**Goal**
Return all lines from the listing below in which the string "that" occurs.

● ● ●

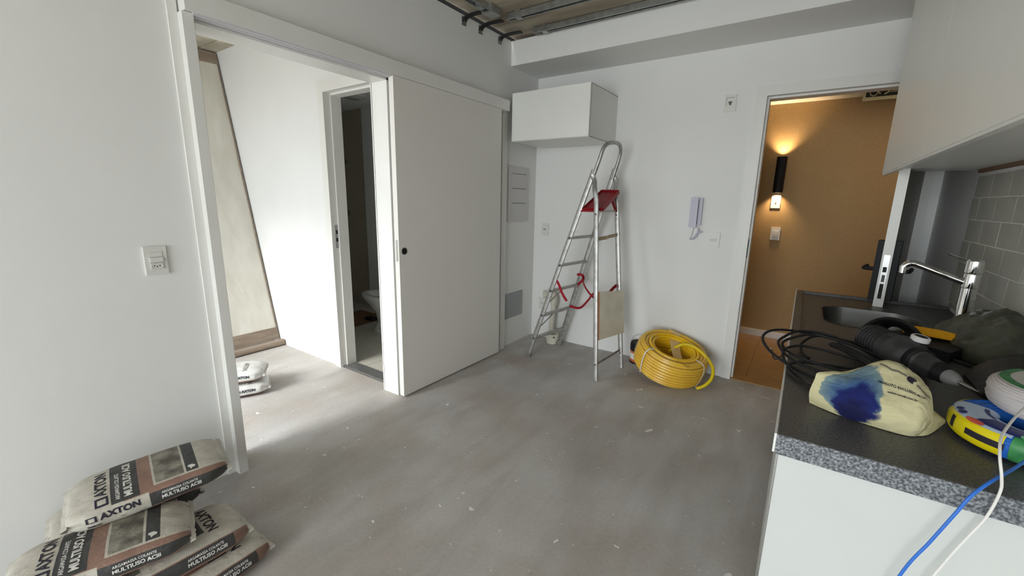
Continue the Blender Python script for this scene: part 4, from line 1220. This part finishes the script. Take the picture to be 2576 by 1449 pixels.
def make_bag(label, design, c, yaw, pitch, roll, seed, bend=0, L=.41, W=.26, T=.092, text=True, group='mortar sacks'):
    bg = Bag(c, math.radians(yaw), math.radians(pitch), math.radians(roll), L, W, T, bend, seed)
    th = thing('mortar_sack', label, 'sack', (c[0], c[1], c[2] - T / 2), group)
    bm = bmesh.new(); uvl = bm.loops.layers.uv.new('UVMap')
    us = [bg.L * (.5 - .5 * math.cos(PI * i / 60)) for i in range(61)]
    nv = 96; vs_ = [-bg.per / 2 + bg.per * j / nv for j in range(nv + 1)]
    G = [[bm.verts.new(bg.pt(u, v)) for v in vs_[:-1]] for u in us]
    for i in range(60):
        for j in range(nv):
            f = bm.faces.new((G[i][j], G[i + 1][j], G[i + 1][(j + 1) % nv], G[i][(j + 1) % nv]))
            for lp, (a, b) in zip(f.loops, ((i, j), (i + 1, j), (i + 1, j + 1), (i, j + 1))): lp[uvl].uv = (us[a], vs_[b])
    for row, u in ((G[0], 0.0), (G[-1], bg.L)):       # end closure with a pinched centre line
        ctr = []
        for j in range(nv):
            p = bg.pt(u, vs_[j]); q = bg.pt(u, -vs_[j])
            ctr.append(p)
        f = bm.faces.new(row)
        for lp in f.loops: lp[uvl].uv = (u, .3)
    bmesh.ops.recalc_face_normals(bm, faces=bm.faces)
    me = bpy.data.meshes.new('body'); bm.to_mesh(me); bm.free(); me.materials.append(BAGM[design]); me.shade_smooth()
    o = bpy.data.objects.new('body', me); C.objects.link(o); o.parent = th; o.matrix_parent_inverse = parent_matrix(th).inverted()
    # folded, sewn end flaps
    for sgn in (-1, 1):
        bm = bmesh.new(); n_ = 18; rows = []
        for k in range(n_ + 1):
            y = (-.5 + k / n_) * W * .90
            z0 = bend + .004 * noise.noise(Vector((k * .5, seed, sgn)))
            ex_ = .012 + .004 * noise.noise(Vector((k * .9, seed * 2, sgn * 3)))
            rows.append([bm.verts.new(bg.c + bg.R @ Vector((sgn * (L / 2 - .004), y, z0 + .006))), bm.verts.new(bg.c + bg.R @ Vector((sgn * (L / 2 + ex_), y, z0 + .004 * math.sin(k * 1.3)))),
                         bm.verts.new(bg.c + bg.R @ Vector((sgn * (L / 2 + ex_ - .001), y, z0 - .003 + .004 * math.sin(k * 1.3)))), bm.verts.new(bg.c + bg.R @ Vector((sgn * (L / 2 - .004), y, z0 - .008)))])
        for A, B_ in zip(rows, rows[1:]):
            for i in range(3): bm.faces.new((A[i], A[i + 1], B_[i + 1], B_[i]))
        obj('end_flap', bm, PAPER, th, True)
    if text:
        e = .038
        if design == 'a':
            wrap_text(bg, logo_mesh(.022), 0, .062, .012, 'front', parent=th, name='logo')
            wrap_text(bg, 'AXTON', .030, .084, .012, 'front', .0012, parent=th, fit=.104)
            wrap_text(bg, '20KG', .011, .048, -.014, 'front', .0004, parent=th, fit=.036)
            wrap_text(bg, '5m²', .009, .132, -.012, 'front', .0001, parent=th, m=INKG)
            wrap_text(bg, 'ARGAMASSA COLANTE', .0115, .245, .017, 'front', .0002, m=INKW, parent=th, fit=.106)
            wrap_text(bg, 'MULTIUSO ACIII', .018, .243, .001, 'front', .0006, m=INKW, parent=th, fit=.116)
            wrap_text(bg, logo_mesh(.034), 0, .092, e + .030, 'top', parent=th, name='logo')
            wrap_text(bg, 'AXTON', .042, .092, e + .06, 'top', .0012, parent=th, m=INKD, fit=.15)
            wrap_text(bg, 'ARGAMASSA COLANTE', .016, .134, e + .014, 'top', .0003, m=INKW, parent=th, fit=.15)
            wrap_text(bg, 'MULTIUSO ACIII', .030, .162, e + .014, 'top', .001, m=INKW, parent=th, fit=.20)
            # pale map-like badge on the dark band
            bm = bmesh.new(); bm.faces.new([bm.verts.new(p) for p in ((-.012, .004, 0), (-.002, .006, 0), (.004, .012, 0), (.012, .010, 0), (.013, -.002, 0), (.004, -.012, 0), (-.004, -.010, 0), (-.006, -.002, 0))])
            wrap_text(bg, densify(bm, .01), 0, .343, e + .045, 'top', m=INKW, parent=th, name='badge')
        elif design == 'c':
            wrap_text(bg, logo_mesh(.015), 0, .232, .004, 'front', parent=th, name='logo')
            wrap_text(bg, 'AXTON', .024, .248, .004, 'front', .0012, parent=th, fit=.082)
            wrap_text(bg, 'AXTON', .040, .30, e + .15, 'top2', .0006, parent=th, fit=.13, m=INKG)
        else:
            wrap_text(bg, 'ARGAMASSA COLANTE', .0125, .232, .021, 'front', .0002, m=INKW, parent=th, fit=.108)
            wrap_text(bg, 'MULTIUSO ACIII', .0185, .230, .004, 'front', .0006, m=INKW, parent=th, fit=.118)
            wrap_text(bg, 'AXTON', .046, .330, e + .200, 'top2', .0012, parent=th, fit=.15)
            wrap_text(bg, 'AC III', .024, .275, e + .125, 'top2', .0004, m=INKG, parent=th)
    return th


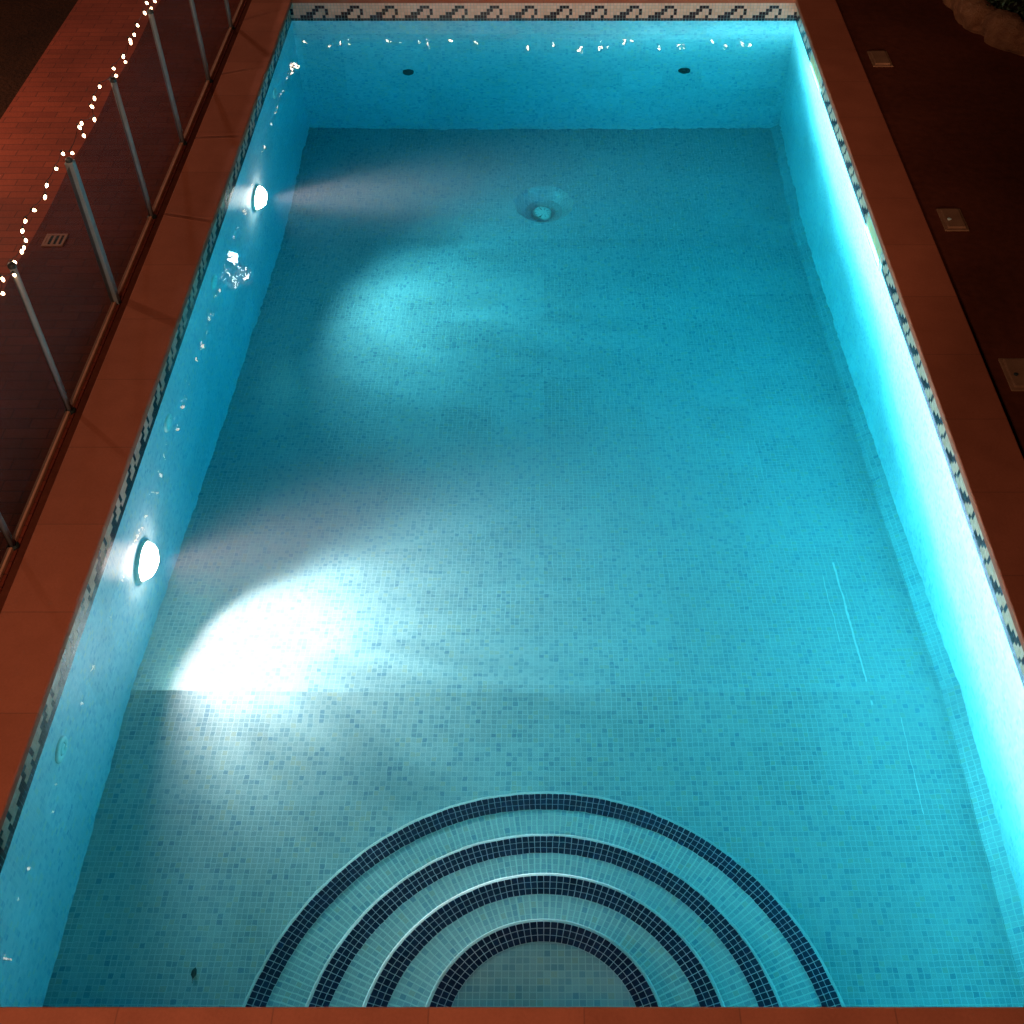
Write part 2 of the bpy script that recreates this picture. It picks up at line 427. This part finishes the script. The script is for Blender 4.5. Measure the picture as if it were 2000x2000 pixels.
# ------------------------------------------------------------------ underwater lamps
MX=Matrix.Rotation(R(90),4,'Y')     # local +z -> world +x
def pool_lamp(loc,label):
    t=tag(empty('pool_lamp',loc),label,'underwater lamp','underwater lamps in the left pool wall')
    m=MB(); m.lathe([(.124,0),(.124,.014),(.119,.020),(.112,.021),(.110,.014),(.110,.0)],40,M=MX); m.build('flange',M['plastic_white'],t,smooth=True)
    m=MB(); m.lathe([(.109,.010),(.106,.028),(.094,.048),(.072,.064),(.042,.074),(.016,.079),(0,.080)],36,M=MX); m.build('lens',M['lens'],t,smooth=True)
    return t
LAMPS=[((-X,3.75,-.60),'lit lamp close above the blazing white patch on the pool floor'),
       ((-X,7.06,-.72),'lit lamp in the deep end near the round floor drain')]
def beam(loc,power,main,flood,cut,wexp,lobe,gh,gv,down,damp,dsig,soft,prism,red=1.0):
    """sealed-beam pool lamp: a flat strong lobe along `main` (azimuth, elevation) and a wide flood along `flood` that ends at `cut`"""
    d=bpy.data.lights.new('beam','SPOT'); d.energy=power; d.color=(1,1,1); d.spot_size=R(176); d.spot_blend=0
    d.shadow_soft_size=.07
    dv=lambda az,el:Vector((math.cos(az)*math.cos(el),math.sin(az)*math.cos(el),math.sin(el)))
    rot=dv(*main).to_track_quat('-Z','Y'); loc2=rot.inverted()@dv(*flood)
    d.use_nodes=True; t=d.node_tree; em=[n for n in t.nodes if n.type=='EMISSION'][0]
    tc=t.nodes.new('ShaderNodeTexCoord'); sp=t.nodes.new('ShaderNodeSeparateXYZ'); t.links.new(tc.outputs['Normal'],sp.inputs[0])
    def ma(op,*ab):
        n=t.nodes.new('ShaderNodeMath'); n.operation=op
        for i,v in enumerate(ab):
            if isinstance(v,(int,float)): n.inputs[i].default_value=v
            else: t.links.new(v,n.inputs[i])
        return n.outputs[0]
    dt=t.nodes.new('ShaderNodeVectorMath'); dt.operation='DOT_PRODUCT'; t.links.new(tc.outputs['Normal'],dt.inputs[0]); dt.inputs[1].default_value=loc2
    cs=ma('MAXIMUM',dt.outputs['Value'],0.0)
    mr=t.nodes.new('ShaderNodeMapRange'); mr.interpolation_type='SMOOTHSTEP'
    mr.inputs['From Min'].default_value=math.cos(cut); mr.inputs['From Max'].default_value=math.cos(cut-R(soft))
    t.links.new(cs,mr.inputs['Value'])
    wide=ma('POWER',cs,wexp)
    # the hot patch the reflector throws down on the floor
    d3=t.nodes.new('ShaderNodeVectorMath'); d3.operation='DOT_PRODUCT'; t.links.new(tc.outputs['Normal'],d3.inputs[0]); d3.inputs[1].default_value=rot.inverted()@dv(*down)
    hot=ma('MULTIPLY',ma('POWER',ma('MAXIMUM',d3.outputs['Value'],0.0),2.0/(dsig*dsig)),damp)
    # prism pattern of the pressed glass lens
    mp=t.nodes.new('ShaderNodeMapping'); mp.inputs['Scale'].default_value=(9,3.2,3); mp.inputs['Rotation'].default_value=(0,0,.35); t.links.new(tc.outputs['Normal'],mp.inputs[0])
    nz=t.nodes.new('ShaderNodeTexNoise'); nz.inputs['Scale'].default_value=1.6; nz.inputs['Detail'].default_value=4; t.links.new(mp.outputs[0],nz.inputs['Vector'])
    pr=ma('MAXIMUM',ma('MULTIPLY_ADD',nz.outputs['Fac'],prism,1-prism*.5),.1)
    wide=ma('MULTIPLY',ma('MULTIPLY',ma('ADD',wide,hot),pr),mr.outputs[0])
    gx=ma('POWER',ma('ABSOLUTE',ma('DIVIDE',sp.outputs[0],gh)),2.0); gy=ma('POWER',ma('ABSOLUTE',ma('DIVIDE',sp.outputs[1],gv)),1.25)
    g_=ma('POWER',2.718,ma('MULTIPLY',ma('ADD',gx,gy),-1.0))
    fw=ma('LESS_THAN',sp.outputs[2],0.0)
    nar=ma('MULTIPLY',ma('MULTIPLY',g_,lobe),fw)
    def tint(v,c):
        n=t.nodes.new('ShaderNodeCombineXYZ')
        for i in range(3): t.links.new(ma('MULTIPLY',v,c[i]),n.inputs[i])
        return n.outputs[0]
    ad=t.nodes.new('ShaderNodeVectorMath'); ad.operation='ADD'
    t.links.new(tint(wide,(LAMPC[0]*red,*LAMPC[1:])),ad.inputs[0]); t.links.new(tint(nar,(LOBEC[0]*red,*LOBEC[1:])),ad.inputs[1])
    t.links.new(ad.outputs[0],em.inputs['Color']); em.inputs['Strength'].default_value=1
    o=bpy.data.objects.new('beam',d); col.objects.link(o)
    o.location=(loc[0]+.090,loc[1],loc[2]); o.rotation_mode='QUATERNION'; o.rotation_quaternion=rot
    return o
LAMPC=(1,.222,.200); LOBEC=(2.0,.24,.215)
BEAMS=[dict(power=2420,main=(R(0),R(6.5)),flood=(R(-21),R(-7)),cut=R(66),wexp=1.15,lobe=90,gh=.42,gv=.060,down=(R(-20),R(-58)),damp=1.3,dsig=.22,soft=21,prism=1.7),
       dict(power=2250,main=(R(-2),R(7.5)),flood=(R(-13),R(-8)),cut=R(64),wexp=1.1,lobe=66,gh=.30,gv=.055,down=(R(-24),R(-54)),damp=.16,dsig=.48,soft=24,prism=1.2,red=.78)]
for (loc,lab),kw in zip(LAMPS,BEAMS):
    t=pool_lamp(loc,lab); beam(loc,**kw)

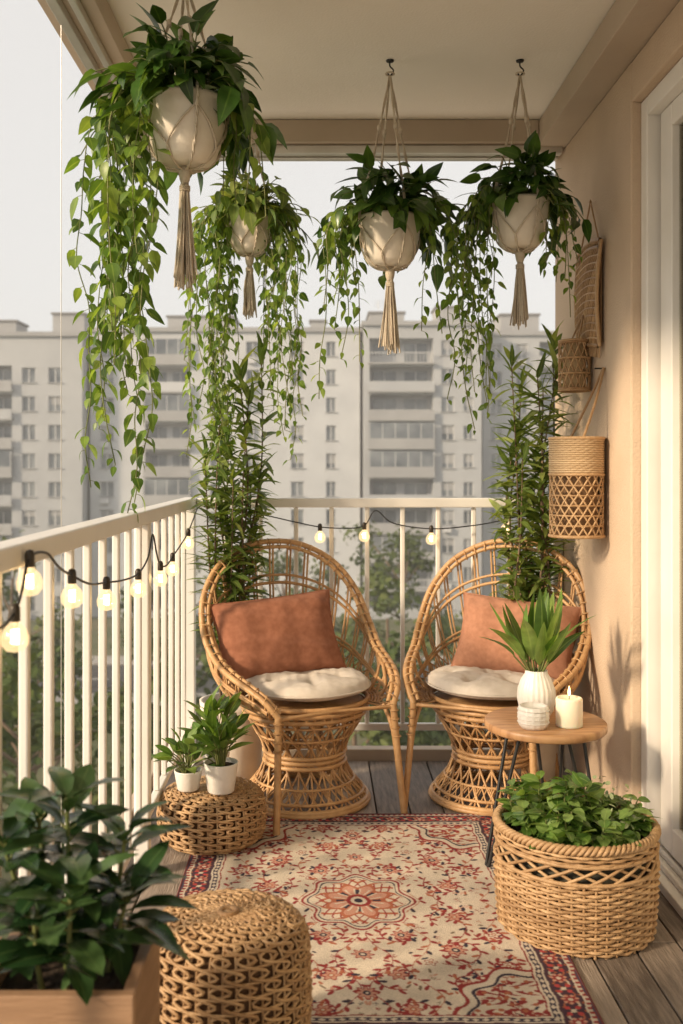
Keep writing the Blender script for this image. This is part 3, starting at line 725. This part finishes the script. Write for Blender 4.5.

● ● ●

**Task answer**
Write part 2 of the bpy script that recreates this picture. It picks up at line 427. This part finishes the script. The script is for Blender 4.5. Measure the picture as if it were 2000x2000 pixels.
    """sealed-beam pool lamp: a flat strong lobe along `main` (azimuth, elevation) and a wide flood along `flood` that ends at `cut`"""